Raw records
┏━━

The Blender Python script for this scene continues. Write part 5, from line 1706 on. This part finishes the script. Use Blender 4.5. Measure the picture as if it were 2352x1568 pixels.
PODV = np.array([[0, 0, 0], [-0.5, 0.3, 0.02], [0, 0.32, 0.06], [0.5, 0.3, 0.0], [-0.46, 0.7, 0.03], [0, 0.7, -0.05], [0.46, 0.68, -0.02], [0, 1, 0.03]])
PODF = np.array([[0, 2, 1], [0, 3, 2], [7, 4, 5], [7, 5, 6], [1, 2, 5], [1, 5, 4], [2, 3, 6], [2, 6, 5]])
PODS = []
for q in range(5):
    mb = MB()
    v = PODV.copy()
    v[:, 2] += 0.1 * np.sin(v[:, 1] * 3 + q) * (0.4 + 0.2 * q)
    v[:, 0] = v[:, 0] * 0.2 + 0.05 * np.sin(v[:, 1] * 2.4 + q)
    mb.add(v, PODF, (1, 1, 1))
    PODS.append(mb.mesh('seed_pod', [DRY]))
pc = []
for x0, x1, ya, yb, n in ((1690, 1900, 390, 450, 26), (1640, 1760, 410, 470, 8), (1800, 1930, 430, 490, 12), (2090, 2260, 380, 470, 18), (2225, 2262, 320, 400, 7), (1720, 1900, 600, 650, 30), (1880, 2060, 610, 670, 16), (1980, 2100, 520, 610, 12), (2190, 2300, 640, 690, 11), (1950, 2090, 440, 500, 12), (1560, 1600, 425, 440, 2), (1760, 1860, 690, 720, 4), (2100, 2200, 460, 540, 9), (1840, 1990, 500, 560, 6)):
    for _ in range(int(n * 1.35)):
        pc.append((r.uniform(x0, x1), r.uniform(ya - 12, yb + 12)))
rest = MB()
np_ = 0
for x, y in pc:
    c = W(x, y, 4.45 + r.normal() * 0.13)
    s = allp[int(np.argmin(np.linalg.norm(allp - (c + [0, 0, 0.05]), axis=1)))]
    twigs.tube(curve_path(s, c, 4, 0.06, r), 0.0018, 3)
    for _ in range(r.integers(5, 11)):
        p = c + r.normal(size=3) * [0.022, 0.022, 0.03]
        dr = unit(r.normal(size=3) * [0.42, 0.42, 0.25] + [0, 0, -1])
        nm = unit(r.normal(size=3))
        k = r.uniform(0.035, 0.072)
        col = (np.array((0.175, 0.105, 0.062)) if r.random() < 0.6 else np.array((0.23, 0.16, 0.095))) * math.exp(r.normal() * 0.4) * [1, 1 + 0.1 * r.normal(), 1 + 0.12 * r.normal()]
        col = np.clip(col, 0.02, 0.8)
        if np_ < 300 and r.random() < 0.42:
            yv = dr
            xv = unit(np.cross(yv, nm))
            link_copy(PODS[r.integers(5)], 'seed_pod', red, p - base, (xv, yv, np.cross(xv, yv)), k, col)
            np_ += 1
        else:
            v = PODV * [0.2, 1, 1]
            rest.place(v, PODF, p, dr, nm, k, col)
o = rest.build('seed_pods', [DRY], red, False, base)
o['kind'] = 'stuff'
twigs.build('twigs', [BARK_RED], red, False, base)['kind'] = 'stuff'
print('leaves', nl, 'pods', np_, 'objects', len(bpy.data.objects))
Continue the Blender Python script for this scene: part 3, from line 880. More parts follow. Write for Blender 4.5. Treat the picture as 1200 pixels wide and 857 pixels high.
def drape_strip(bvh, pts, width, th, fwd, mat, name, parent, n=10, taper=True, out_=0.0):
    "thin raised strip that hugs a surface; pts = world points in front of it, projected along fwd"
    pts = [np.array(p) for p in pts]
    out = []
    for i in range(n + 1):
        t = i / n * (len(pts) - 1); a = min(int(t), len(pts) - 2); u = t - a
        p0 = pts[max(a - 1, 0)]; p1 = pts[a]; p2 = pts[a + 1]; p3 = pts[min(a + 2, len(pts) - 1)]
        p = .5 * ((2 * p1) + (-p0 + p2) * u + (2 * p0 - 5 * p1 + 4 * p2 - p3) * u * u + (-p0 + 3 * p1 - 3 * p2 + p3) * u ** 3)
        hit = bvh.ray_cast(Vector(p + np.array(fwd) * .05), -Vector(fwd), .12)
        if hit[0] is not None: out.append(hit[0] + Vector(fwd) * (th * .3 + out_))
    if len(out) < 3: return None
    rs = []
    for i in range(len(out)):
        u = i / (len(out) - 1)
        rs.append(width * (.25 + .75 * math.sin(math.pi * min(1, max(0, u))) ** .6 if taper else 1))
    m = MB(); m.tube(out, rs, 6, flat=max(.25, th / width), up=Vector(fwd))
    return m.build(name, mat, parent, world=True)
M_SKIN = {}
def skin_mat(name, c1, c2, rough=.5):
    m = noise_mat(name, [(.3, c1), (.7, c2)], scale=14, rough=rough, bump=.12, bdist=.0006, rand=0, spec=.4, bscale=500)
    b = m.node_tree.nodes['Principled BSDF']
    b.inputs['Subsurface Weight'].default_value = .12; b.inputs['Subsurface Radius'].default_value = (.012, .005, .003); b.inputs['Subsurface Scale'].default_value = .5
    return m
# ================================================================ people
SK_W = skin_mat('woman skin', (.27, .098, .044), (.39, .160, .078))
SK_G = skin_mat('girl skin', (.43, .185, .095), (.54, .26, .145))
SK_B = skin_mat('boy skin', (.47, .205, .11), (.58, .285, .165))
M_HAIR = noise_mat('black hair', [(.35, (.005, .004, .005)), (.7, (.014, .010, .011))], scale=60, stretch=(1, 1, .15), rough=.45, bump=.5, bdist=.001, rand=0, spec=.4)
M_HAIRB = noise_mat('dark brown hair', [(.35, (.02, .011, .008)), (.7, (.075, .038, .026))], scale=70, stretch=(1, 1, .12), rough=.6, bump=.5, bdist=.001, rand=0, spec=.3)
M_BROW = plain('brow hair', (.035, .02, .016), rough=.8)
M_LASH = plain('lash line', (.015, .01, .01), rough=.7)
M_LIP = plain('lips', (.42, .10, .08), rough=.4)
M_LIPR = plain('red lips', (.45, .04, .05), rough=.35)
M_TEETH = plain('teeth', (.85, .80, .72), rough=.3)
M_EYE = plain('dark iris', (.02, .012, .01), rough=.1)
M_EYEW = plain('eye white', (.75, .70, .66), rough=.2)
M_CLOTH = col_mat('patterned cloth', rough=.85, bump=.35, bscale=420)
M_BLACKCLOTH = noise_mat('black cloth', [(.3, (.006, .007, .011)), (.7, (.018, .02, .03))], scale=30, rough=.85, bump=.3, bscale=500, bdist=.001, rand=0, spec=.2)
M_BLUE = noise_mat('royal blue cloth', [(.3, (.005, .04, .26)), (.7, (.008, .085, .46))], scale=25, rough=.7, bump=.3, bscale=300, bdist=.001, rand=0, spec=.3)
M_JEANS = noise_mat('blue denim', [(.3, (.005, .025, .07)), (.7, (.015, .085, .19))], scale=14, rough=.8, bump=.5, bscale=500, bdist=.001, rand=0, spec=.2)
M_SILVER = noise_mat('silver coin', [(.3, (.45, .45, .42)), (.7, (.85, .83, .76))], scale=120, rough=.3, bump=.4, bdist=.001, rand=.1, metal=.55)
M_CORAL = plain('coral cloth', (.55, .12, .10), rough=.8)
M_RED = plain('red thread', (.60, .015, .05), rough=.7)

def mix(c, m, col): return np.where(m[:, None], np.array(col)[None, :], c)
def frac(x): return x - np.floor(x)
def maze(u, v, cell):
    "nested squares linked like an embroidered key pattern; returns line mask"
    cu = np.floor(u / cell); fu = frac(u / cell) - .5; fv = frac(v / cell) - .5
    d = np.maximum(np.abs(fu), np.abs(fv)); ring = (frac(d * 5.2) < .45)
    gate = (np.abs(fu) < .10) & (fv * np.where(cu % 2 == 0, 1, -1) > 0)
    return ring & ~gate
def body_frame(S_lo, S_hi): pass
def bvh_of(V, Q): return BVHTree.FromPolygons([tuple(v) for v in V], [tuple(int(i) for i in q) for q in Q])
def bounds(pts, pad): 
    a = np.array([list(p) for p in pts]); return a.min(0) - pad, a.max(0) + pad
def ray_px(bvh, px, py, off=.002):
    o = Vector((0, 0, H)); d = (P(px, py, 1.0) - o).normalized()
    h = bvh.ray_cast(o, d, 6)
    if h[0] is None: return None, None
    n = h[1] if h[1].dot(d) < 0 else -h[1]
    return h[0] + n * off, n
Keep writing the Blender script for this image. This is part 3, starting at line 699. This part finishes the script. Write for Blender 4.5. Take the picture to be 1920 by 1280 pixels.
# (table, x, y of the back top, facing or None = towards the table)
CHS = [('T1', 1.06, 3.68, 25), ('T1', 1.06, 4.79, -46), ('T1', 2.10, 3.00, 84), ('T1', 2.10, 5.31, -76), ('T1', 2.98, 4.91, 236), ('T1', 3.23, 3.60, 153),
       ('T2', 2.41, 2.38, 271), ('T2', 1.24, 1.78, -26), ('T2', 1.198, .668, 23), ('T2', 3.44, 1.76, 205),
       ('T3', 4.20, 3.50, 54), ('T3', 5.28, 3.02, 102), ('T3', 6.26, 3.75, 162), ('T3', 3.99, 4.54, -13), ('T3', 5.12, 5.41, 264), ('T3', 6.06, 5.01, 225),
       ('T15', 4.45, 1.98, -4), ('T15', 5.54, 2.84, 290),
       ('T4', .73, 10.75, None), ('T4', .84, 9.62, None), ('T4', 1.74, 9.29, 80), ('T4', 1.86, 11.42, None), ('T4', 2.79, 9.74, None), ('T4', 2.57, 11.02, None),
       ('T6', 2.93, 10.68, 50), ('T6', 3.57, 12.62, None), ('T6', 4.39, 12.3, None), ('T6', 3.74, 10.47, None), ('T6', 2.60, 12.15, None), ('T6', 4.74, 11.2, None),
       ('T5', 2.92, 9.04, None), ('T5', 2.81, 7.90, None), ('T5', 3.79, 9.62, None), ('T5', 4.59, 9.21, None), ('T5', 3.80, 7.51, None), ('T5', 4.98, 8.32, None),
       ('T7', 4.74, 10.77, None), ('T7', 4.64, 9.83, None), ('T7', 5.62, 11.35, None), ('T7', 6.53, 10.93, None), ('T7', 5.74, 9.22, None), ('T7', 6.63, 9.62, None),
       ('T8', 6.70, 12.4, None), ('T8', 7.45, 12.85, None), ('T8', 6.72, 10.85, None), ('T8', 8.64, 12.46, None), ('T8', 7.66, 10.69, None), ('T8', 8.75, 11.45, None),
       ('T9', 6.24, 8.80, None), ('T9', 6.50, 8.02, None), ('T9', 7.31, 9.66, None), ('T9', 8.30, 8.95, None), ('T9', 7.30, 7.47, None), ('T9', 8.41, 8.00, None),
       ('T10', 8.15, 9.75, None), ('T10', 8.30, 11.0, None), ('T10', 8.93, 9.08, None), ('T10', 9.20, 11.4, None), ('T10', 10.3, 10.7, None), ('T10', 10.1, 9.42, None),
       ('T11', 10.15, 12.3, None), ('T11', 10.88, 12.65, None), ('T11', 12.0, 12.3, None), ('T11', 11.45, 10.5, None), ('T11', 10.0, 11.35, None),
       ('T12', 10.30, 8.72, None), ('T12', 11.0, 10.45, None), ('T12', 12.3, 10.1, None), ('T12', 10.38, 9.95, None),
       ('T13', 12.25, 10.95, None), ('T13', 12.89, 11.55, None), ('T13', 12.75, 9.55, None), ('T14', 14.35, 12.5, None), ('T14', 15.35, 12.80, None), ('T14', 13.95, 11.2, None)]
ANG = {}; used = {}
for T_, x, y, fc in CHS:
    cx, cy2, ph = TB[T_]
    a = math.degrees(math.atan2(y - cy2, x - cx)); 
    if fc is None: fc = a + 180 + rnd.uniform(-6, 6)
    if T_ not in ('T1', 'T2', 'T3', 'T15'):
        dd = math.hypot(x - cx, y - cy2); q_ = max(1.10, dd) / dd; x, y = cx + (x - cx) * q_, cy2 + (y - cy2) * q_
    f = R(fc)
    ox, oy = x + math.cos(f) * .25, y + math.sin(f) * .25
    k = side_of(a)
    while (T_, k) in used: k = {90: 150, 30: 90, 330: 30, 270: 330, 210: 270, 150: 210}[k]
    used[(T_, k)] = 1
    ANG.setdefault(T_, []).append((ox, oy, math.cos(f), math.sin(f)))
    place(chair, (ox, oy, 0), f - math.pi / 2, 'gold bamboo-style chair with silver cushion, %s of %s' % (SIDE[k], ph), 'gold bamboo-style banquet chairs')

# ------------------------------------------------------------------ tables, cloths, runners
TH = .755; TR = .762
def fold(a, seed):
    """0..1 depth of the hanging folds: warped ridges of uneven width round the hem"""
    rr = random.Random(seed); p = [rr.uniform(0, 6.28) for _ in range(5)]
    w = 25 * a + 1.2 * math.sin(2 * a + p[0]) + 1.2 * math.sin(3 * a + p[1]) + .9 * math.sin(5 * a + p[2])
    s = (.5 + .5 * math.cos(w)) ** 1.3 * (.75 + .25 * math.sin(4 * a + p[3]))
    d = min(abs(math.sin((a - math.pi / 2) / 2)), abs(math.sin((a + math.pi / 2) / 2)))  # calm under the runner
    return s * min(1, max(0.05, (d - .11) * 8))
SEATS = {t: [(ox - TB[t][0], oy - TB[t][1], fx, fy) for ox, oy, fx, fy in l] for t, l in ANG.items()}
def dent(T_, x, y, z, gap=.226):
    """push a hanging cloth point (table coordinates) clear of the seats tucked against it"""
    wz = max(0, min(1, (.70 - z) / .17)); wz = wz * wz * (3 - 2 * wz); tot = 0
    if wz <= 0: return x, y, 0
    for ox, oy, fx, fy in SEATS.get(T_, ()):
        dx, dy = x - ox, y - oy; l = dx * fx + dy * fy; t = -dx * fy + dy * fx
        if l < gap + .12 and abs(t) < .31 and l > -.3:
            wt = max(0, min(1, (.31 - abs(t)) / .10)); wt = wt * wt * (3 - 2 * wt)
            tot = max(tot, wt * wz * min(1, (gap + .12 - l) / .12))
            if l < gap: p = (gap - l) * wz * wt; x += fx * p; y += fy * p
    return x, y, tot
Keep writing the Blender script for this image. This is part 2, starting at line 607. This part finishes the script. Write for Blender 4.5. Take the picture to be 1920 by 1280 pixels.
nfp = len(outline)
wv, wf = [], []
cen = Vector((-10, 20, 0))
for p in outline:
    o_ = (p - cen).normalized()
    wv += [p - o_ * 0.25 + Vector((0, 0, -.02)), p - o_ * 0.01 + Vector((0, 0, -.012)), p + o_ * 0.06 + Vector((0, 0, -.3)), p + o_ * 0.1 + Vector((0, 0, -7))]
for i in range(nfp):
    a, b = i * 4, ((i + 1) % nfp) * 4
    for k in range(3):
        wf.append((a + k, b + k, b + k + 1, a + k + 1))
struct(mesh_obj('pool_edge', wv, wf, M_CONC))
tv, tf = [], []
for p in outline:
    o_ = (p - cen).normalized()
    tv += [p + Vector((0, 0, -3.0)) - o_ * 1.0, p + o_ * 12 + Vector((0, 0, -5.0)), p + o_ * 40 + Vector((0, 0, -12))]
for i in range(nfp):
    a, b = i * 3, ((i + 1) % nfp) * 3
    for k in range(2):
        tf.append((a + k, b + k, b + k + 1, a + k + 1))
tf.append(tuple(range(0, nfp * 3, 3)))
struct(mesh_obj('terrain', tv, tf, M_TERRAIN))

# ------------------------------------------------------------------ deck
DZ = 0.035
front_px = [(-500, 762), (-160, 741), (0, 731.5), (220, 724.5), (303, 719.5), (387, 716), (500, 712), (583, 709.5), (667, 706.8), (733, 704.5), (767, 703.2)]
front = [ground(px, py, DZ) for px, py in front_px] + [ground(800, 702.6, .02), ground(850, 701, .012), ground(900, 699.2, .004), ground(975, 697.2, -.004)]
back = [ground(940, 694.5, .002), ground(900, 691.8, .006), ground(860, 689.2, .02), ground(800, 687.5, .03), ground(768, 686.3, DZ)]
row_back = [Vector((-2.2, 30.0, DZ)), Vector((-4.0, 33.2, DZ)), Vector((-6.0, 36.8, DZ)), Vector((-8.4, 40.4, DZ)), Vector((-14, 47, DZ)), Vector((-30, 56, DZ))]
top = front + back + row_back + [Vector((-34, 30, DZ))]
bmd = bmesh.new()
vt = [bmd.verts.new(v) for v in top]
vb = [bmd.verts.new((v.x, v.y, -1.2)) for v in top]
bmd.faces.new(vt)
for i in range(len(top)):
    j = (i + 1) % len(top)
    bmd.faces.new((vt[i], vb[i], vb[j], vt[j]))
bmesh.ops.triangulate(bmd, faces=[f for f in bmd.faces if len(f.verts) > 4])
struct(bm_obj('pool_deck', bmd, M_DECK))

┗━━

Set problem: Count the lines that include the word "script" and state the result as a bare number.

Solved exercise: 4